EXERCISE REQUIREMENTS:
Output the material below in full, exactly as it is.

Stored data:
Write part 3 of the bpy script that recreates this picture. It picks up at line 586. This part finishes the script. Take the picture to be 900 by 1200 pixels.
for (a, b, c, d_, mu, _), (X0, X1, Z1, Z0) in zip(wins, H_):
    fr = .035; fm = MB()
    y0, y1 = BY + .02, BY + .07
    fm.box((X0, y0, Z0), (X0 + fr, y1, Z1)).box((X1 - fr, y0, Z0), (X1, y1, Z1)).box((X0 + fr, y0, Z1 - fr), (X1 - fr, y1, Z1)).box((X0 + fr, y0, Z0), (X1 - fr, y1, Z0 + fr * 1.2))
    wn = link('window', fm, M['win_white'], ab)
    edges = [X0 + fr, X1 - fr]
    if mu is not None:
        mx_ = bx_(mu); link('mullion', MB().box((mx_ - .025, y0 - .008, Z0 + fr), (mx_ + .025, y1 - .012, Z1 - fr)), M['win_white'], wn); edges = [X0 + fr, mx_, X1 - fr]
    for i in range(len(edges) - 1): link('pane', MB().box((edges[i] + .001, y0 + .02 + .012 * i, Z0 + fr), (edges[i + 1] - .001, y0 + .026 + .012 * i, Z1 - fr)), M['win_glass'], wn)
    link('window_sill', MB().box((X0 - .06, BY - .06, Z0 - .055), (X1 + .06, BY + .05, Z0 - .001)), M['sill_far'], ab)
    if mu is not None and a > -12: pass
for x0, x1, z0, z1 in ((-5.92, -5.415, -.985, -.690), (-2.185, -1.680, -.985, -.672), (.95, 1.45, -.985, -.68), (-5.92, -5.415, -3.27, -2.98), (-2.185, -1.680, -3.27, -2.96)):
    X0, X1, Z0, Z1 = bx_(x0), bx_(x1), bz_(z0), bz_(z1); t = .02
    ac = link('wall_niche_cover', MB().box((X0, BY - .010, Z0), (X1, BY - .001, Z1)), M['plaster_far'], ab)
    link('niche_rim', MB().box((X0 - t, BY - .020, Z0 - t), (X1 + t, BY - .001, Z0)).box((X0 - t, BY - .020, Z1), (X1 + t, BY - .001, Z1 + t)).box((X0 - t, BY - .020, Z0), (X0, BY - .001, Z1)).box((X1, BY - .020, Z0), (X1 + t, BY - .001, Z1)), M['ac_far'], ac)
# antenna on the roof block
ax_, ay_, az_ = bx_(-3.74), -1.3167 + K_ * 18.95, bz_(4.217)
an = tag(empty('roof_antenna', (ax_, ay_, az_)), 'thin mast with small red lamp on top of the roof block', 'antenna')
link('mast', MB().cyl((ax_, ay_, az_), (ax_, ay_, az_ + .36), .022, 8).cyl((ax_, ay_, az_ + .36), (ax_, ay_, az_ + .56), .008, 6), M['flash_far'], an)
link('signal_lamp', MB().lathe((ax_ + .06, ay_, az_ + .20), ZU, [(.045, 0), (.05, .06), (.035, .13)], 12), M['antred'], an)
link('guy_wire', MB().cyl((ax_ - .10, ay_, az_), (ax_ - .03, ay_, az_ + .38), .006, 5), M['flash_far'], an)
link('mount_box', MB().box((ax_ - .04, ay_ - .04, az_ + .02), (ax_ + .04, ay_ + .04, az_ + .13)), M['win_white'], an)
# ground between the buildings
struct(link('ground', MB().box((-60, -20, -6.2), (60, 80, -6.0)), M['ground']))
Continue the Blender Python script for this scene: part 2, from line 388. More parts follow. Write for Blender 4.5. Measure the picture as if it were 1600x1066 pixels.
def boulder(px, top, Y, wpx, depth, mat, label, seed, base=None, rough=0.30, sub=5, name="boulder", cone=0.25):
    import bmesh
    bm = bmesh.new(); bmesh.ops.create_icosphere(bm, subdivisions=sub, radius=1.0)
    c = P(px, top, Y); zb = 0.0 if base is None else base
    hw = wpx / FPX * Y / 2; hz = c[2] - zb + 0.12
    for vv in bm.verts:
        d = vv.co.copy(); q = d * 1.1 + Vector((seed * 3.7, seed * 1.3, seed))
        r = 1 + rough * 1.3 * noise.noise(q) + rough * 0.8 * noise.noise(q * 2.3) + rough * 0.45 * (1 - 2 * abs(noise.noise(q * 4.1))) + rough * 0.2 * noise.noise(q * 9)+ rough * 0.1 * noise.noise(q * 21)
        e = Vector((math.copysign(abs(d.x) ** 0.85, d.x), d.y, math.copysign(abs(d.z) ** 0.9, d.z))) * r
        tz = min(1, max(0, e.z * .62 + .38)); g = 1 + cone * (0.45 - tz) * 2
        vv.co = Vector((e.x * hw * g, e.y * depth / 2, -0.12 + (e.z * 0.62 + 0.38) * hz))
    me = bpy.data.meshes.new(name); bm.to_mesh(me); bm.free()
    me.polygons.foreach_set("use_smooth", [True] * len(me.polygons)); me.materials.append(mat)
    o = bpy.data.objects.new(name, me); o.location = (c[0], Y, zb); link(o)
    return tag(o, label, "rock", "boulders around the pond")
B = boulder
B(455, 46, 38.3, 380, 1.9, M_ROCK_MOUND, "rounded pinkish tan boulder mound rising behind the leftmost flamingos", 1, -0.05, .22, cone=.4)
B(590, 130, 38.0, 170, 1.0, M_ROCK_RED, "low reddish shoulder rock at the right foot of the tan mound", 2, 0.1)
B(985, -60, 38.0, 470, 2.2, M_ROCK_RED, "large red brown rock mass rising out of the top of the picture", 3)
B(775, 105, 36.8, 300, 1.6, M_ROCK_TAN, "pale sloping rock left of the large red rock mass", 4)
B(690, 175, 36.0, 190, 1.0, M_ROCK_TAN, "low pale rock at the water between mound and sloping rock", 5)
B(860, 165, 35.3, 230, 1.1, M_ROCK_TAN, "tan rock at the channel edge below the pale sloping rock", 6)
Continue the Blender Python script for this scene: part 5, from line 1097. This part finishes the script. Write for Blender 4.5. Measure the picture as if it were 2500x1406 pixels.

COMPLETE RESPONSE:
Write part 3 of the bpy script that recreates this picture. It picks up at line 586. This part finishes the script. Take the picture to be 900 by 1200 pixels.
for (a, b, c, d_, mu, _), (X0, X1, Z1, Z0) in zip(wins, H_):
    fr = .035; fm = MB()
    y0, y1 = BY + .02, BY + .07
    fm.box((X0, y0, Z0), (X0 + fr, y1, Z1)).box((X1 - fr, y0, Z0), (X1, y1, Z1)).box((X0 + fr, y0, Z1 - fr), (X1 - fr, y1, Z1)).box((X0 + fr, y0, Z0), (X1 - fr, y1, Z0 + fr * 1.2))
    wn = link('window', fm, M['win_white'], ab)
    edges = [X0 + fr, X1 - fr]
    if mu is not None:
        mx_ = bx_(mu); link('mullion', MB().box((mx_ - .025, y0 - .008, Z0 + fr), (mx_ + .025, y1 - .012, Z1 - fr)), M['win_white'], wn); edges = [X0 + fr, mx_, X1 - fr]
    for i in range(len(edges) - 1): link('pane', MB().box((edges[i] + .001, y0 + .02 + .012 * i, Z0 + fr), (edges[i + 1] - .001, y0 + .026 + .012 * i, Z1 - fr)), M['win_glass'], wn)
    link('window_sill', MB().box((X0 - .06, BY - .06, Z0 - .055), (X1 + .06, BY + .05, Z0 - .001)), M['sill_far'], ab)
    if mu is not None and a > -12: pass
for x0, x1, z0, z1 in ((-5.92, -5.415, -.985, -.690), (-2.185, -1.680, -.985, -.672), (.95, 1.45, -.985, -.68), (-5.92, -5.415, -3.27, -2.98), (-2.185, -1.680, -3.27, -2.96)):
    X0, X1, Z0, Z1 = bx_(x0), bx_(x1), bz_(z0), bz_(z1); t = .02
    ac = link('wall_niche_cover', MB().box((X0, BY - .010, Z0), (X1, BY - .001, Z1)), M['plaster_far'], ab)
    link('niche_rim', MB().box((X0 - t, BY - .020, Z0 - t), (X1 + t, BY - .001, Z0)).box((X0 - t, BY - .020, Z1), (X1 + t, BY - .001, Z1 + t)).box((X0 - t, BY - .020, Z0), (X0, BY - .001, Z1)).box((X1, BY - .020, Z0), (X1 + t, BY - .001, Z1)), M['ac_far'], ac)
# antenna on the roof block
ax_, ay_, az_ = bx_(-3.74), -1.3167 + K_ * 18.95, bz_(4.217)
an = tag(empty('roof_antenna', (ax_, ay_, az_)), 'thin mast with small red lamp on top of the roof block', 'antenna')
link('mast', MB().cyl((ax_, ay_, az_), (ax_, ay_, az_ + .36), .022, 8).cyl((ax_, ay_, az_ + .36), (ax_, ay_, az_ + .56), .008, 6), M['flash_far'], an)
link('signal_lamp', MB().lathe((ax_ + .06, ay_, az_ + .20), ZU, [(.045, 0), (.05, .06), (.035, .13)], 12), M['antred'], an)
link('guy_wire', MB().cyl((ax_ - .10, ay_, az_), (ax_ - .03, ay_, az_ + .38), .006, 5), M['flash_far'], an)
link('mount_box', MB().box((ax_ - .04, ay_ - .04, az_ + .02), (ax_ + .04, ay_ + .04, az_ + .13)), M['win_white'], an)
# ground between the buildings
struct(link('ground', MB().box((-60, -20, -6.2), (60, 80, -6.0)), M['ground']))
Continue the Blender Python script for this scene: part 2, from line 388. More parts follow. Write for Blender 4.5. Measure the picture as if it were 1600x1066 pixels.
def boulder(px, top, Y, wpx, depth, mat, label, seed, base=None, rough=0.30, sub=5, name="boulder", cone=0.25):
    import bmesh
    bm = bmesh.new(); bmesh.ops.create_icosphere(bm, subdivisions=sub, radius=1.0)
    c = P(px, top, Y); zb = 0.0 if base is None else base
    hw = wpx / FPX * Y / 2; hz = c[2] - zb + 0.12
    for vv in bm.verts:
        d = vv.co.copy(); q = d * 1.1 + Vector((seed * 3.7, seed * 1.3, seed))
        r = 1 + rough * 1.3 * noise.noise(q) + rough * 0.8 * noise.noise(q * 2.3) + rough * 0.45 * (1 - 2 * abs(noise.noise(q * 4.1))) + rough * 0.2 * noise.noise(q * 9)+ rough * 0.1 * noise.noise(q * 21)
        e = Vector((math.copysign(abs(d.x) ** 0.85, d.x), d.y, math.copysign(abs(d.z) ** 0.9, d.z))) * r
        tz = min(1, max(0, e.z * .62 + .38)); g = 1 + cone * (0.45 - tz) * 2
        vv.co = Vector((e.x * hw * g, e.y * depth / 2, -0.12 + (e.z * 0.62 + 0.38) * hz))
    me = bpy.data.meshes.new(name); bm.to_mesh(me); bm.free()
    me.polygons.foreach_set("use_smooth", [True] * len(me.polygons)); me.materials.append(mat)
    o = bpy.data.objects.new(name, me); o.location = (c[0], Y, zb); link(o)
    return tag(o, label, "rock", "boulders around the pond")
B = boulder
B(455, 46, 38.3, 380, 1.9, M_ROCK_MOUND, "rounded pinkish tan boulder mound rising behind the leftmost flamingos", 1, -0.05, .22, cone=.4)
B(590, 130, 38.0, 170, 1.0, M_ROCK_RED, "low reddish shoulder rock at the right foot of the tan mound", 2, 0.1)
B(985, -60, 38.0, 470, 2.2, M_ROCK_RED, "large red brown rock mass rising out of the top of the picture", 3)
B(775, 105, 36.8, 300, 1.6, M_ROCK_TAN, "pale sloping rock left of the large red rock mass", 4)
B(690, 175, 36.0, 190, 1.0, M_ROCK_TAN, "low pale rock at the water between mound and sloping rock", 5)
B(860, 165, 35.3, 230, 1.1, M_ROCK_TAN, "tan rock at the channel edge below the pale sloping rock", 6)
Continue the Blender Python script for this scene: part 5, from line 1097. This part finishes the script. Write for Blender 4.5. Measure the picture as if it were 2500x1406 pixels.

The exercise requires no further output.